Nearly a year later, a similar murder with the same distinctive brown tape used to bind the victim led police to four suspects.

A 68-year-old Kerala woman's brutal murder in 2014 remained unsolved for nearly a year until a crucial breakthrough connected it to another crime. Mary Lucas, who ran a paying guest business in Bengaluru's Banaswadi locality, was found dead on April 29, 2014, with her hands and mouth bound with brown tape. Her gold ornaments and cash were missing, but initial investigations hit a dead end with no CCTV footage, mobile data, or viable leads.
Police examined approximately 20-22 similar home-alone murders in the region, searching for patterns, but the case went cold. The turning point came in February 2015 when another murder occurred in the Varthur police station jurisdiction. A 65-year-old woman named Manjulamma was murdered using an identical modus operandi, her mouth, hands, and legs bound with the same distinctive brown tape.

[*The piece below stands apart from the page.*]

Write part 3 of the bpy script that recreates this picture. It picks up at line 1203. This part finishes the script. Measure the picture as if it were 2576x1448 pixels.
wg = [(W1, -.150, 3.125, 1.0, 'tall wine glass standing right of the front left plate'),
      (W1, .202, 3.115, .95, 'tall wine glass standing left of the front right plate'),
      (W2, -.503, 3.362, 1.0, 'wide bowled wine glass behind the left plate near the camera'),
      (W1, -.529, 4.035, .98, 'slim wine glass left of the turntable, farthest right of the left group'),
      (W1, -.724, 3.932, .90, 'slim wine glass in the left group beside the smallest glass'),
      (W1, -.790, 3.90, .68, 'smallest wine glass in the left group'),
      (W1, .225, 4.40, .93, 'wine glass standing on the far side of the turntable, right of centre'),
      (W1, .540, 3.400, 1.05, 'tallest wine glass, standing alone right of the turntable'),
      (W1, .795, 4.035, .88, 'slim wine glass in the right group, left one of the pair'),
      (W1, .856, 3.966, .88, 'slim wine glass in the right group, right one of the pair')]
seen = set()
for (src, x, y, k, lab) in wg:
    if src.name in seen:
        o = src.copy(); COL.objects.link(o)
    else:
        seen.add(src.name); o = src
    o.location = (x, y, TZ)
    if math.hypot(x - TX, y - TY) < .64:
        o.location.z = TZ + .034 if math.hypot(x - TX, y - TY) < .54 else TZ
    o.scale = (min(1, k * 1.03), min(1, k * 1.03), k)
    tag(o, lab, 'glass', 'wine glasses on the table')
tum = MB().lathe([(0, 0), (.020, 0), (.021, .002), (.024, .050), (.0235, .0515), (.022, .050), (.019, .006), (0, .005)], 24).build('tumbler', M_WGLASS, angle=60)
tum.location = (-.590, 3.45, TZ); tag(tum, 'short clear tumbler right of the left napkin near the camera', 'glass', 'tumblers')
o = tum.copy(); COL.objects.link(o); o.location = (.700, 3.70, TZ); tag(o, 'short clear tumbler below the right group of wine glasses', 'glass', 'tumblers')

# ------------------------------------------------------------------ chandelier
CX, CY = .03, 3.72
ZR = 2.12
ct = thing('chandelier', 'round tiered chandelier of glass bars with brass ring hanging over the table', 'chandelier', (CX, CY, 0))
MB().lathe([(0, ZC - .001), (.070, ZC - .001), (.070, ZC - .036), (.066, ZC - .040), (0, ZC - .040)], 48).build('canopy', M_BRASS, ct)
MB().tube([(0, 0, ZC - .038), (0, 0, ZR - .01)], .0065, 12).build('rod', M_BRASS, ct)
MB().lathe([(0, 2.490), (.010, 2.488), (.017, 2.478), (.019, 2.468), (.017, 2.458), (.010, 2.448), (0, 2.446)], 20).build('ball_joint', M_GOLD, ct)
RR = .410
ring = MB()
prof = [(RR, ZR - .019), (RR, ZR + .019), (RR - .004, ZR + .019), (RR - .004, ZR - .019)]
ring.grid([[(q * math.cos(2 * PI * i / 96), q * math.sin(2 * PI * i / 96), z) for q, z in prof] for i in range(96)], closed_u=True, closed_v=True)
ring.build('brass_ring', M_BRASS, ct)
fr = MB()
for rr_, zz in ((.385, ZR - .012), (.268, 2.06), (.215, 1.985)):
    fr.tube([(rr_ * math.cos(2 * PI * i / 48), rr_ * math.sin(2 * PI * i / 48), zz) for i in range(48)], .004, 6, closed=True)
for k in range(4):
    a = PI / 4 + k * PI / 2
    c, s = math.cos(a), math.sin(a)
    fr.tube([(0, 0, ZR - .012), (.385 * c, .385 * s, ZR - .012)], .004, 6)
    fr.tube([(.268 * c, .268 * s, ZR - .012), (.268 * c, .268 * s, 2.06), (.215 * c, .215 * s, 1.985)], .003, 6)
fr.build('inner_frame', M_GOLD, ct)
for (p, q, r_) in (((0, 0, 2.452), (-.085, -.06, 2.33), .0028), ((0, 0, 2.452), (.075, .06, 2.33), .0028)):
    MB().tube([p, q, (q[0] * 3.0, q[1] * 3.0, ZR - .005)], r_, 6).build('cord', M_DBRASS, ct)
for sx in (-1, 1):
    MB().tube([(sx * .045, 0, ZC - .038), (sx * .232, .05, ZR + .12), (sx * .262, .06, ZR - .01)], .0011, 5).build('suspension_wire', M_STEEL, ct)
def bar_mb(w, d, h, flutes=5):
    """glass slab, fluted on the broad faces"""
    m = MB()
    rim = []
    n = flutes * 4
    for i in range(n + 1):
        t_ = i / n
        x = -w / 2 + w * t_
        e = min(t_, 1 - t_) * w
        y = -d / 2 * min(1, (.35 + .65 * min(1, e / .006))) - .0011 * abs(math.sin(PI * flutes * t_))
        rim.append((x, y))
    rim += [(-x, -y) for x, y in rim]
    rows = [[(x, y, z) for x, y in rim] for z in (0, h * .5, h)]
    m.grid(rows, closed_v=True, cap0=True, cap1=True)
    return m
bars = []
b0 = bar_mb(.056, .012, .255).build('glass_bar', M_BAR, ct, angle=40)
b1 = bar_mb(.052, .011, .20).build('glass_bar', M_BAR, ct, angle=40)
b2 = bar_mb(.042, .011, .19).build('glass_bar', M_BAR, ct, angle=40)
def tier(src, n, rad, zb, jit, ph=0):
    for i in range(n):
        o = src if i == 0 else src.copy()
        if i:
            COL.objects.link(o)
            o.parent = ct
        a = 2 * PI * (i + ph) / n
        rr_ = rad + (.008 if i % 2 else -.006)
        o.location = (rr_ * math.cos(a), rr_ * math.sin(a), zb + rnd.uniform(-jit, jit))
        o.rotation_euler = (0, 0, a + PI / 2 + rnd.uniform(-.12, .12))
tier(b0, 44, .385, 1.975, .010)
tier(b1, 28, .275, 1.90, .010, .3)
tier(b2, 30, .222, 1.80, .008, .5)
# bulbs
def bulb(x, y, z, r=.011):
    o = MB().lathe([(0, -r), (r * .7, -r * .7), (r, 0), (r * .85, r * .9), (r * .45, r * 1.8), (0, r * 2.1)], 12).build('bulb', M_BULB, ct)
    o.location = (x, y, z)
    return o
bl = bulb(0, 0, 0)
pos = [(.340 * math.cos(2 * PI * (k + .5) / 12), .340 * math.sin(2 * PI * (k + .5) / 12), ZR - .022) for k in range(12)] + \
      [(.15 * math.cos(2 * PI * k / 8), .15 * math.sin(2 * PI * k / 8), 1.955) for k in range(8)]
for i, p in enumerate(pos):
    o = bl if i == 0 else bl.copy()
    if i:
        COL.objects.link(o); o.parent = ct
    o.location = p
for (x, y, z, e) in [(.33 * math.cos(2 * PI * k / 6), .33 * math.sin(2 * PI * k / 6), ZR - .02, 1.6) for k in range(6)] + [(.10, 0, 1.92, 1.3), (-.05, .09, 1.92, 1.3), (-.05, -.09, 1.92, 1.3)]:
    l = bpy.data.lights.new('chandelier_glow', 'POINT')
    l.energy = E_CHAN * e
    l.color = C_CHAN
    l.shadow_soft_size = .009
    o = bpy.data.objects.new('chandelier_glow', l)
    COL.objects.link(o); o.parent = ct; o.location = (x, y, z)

Police sub-inspector Mirza Ali Razzaq noticed the striking similarity between the two cases. When the Varthur police arrested four suspects in Manjulamma's murder through mobile phone location tracking, interrogations revealed a critical connection. Among the accused was Prabhu, then 23 years old, whose fingerprints matched evidence from Lucas's murder scene. Under custody, Prabhu confessed to his involvement in Lucas's death and revealed the actual perpetrators: Viji (23) and Thangaraju (20), both from Tamil Nadu's Dharmapuri district.
According to The Indian Express, Prabhu confessed that Viji had previously visited Lucas's house and noticed her gold ornaments. During a drinking party with associates, Viji allegedly pitched the idea to murder Lucas and steal her valuables for quick money. The breakthrough in solving the case came when investigators recovered the missing gold ornaments pledged at jewellery shops in Krishnagiri, Tamil Nadu, Ganesh Jewellers and Girish Jewellers, matching descriptions provided by Lucas's family.
The Banaswadi police arrested all three accused on March 28, 2015, nearly a year after the murder. The case was charged under Indian Penal Code sections 302 (murder) and 394 (voluntarily causing hurt during robbery). On November 4, 2025, the 59th Additional City Civil and Sessions Court delivered its verdict, convicting all three accused to life imprisonment with an additional fine of Rs 2,000 each.
Judge Balachandra N Bhat's 49-page judgment acknowledged the case's investigative shortcomings but noted that the distinctive modus operandi and fingerprint evidence provided sufficient grounds for conviction.